Sebastian Vettel gets $15 million from Aston Martin, and Charles Leclerc is reported to warn $12 million from Ferrari. Valtteri Bottas gets $10 million as Hamilton’s team mate at Mercedes, the same as Daniel Ricciardo gets from McLaren.

Compared to that, Lando Norris is a a bargain for the team who currently pay him a meagre $3 million, but the Briton makes up for that with an estimated $6 million in bonuses. Rounding out the top ten is the driver Ricciardo replaced at Woking, with Carlos Sainz now getting $8 million from Ferrari.

In total, the top ten are estimated to be on course to earn a collective $211 million in 2021. Although teams are now operating under a spending cap of $145 million per team in 2021, the limit doesn’t currently cover driver salaries.

However all the figures have to be taken with a certain quantity of scepticism as F1 team financial details and driver salaries are top secret.

In compiling its list, Forbes relied on financial documents, legal filings and press leaks as well as conversations with industry insiders and consultant to come up with its best estimates, but does not deduct for taxes or agents’ fees.

And the figures don’t include earnings away from the track through private sponsorship deals not directly related to F1.

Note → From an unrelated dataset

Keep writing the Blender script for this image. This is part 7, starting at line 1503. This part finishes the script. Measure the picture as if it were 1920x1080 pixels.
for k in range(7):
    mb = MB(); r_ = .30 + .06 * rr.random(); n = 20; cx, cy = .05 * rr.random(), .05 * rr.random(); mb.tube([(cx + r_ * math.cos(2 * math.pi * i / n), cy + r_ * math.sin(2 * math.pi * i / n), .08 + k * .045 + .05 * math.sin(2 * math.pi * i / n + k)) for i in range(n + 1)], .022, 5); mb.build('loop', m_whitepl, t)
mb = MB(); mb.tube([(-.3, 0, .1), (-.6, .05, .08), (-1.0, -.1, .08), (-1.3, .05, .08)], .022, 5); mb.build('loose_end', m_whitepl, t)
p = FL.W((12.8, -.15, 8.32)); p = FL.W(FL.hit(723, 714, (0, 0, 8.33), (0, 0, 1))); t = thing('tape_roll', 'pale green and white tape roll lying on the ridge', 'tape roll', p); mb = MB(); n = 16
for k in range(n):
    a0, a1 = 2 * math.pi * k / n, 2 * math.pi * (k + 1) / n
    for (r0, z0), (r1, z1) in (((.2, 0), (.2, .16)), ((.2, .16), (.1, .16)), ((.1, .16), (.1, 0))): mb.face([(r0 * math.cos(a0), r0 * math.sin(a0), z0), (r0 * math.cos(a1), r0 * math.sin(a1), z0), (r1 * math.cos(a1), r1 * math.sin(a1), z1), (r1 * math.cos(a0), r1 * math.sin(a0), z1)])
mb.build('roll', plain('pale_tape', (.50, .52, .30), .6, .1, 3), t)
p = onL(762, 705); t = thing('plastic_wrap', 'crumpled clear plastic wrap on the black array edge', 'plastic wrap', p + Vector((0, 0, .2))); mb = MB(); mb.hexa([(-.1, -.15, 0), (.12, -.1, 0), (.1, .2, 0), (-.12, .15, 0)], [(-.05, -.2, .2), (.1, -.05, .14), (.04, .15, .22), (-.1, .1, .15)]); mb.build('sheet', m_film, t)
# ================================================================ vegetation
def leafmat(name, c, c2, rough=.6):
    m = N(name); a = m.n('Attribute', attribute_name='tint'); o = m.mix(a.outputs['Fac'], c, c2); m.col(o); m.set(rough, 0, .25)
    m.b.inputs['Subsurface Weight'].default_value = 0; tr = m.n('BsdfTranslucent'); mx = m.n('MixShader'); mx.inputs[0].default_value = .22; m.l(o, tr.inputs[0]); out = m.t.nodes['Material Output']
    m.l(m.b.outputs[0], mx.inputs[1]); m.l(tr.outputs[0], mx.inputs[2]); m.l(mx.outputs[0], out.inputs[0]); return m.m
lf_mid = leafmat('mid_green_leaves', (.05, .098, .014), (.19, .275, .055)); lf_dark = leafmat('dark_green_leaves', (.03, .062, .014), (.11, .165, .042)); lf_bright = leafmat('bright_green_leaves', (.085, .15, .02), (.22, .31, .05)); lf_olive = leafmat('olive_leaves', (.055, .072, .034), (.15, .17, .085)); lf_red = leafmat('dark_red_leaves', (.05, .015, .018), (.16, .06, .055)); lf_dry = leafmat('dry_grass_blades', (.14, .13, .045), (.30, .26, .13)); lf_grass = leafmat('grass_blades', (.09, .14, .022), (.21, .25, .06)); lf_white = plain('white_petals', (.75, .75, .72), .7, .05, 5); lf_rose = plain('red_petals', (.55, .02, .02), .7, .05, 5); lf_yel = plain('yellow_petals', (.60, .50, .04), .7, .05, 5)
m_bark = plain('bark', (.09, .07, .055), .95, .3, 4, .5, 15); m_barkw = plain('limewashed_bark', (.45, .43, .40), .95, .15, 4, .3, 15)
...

Hamilton is understood to earn a further $12 million in such deals – with many sponsors also backing the Mercedes team – while the more private Verstappen is likely to see only $1 million in personal sponsorship.

Hamilton recently sighed a two-year extension with Mercedes to stay at Brackley through to the end of 2023. He’s just pledged $20 million to set up the charitable foundation Mission 44 aiming to support, champion and empower young people from under-represented groups in the UK.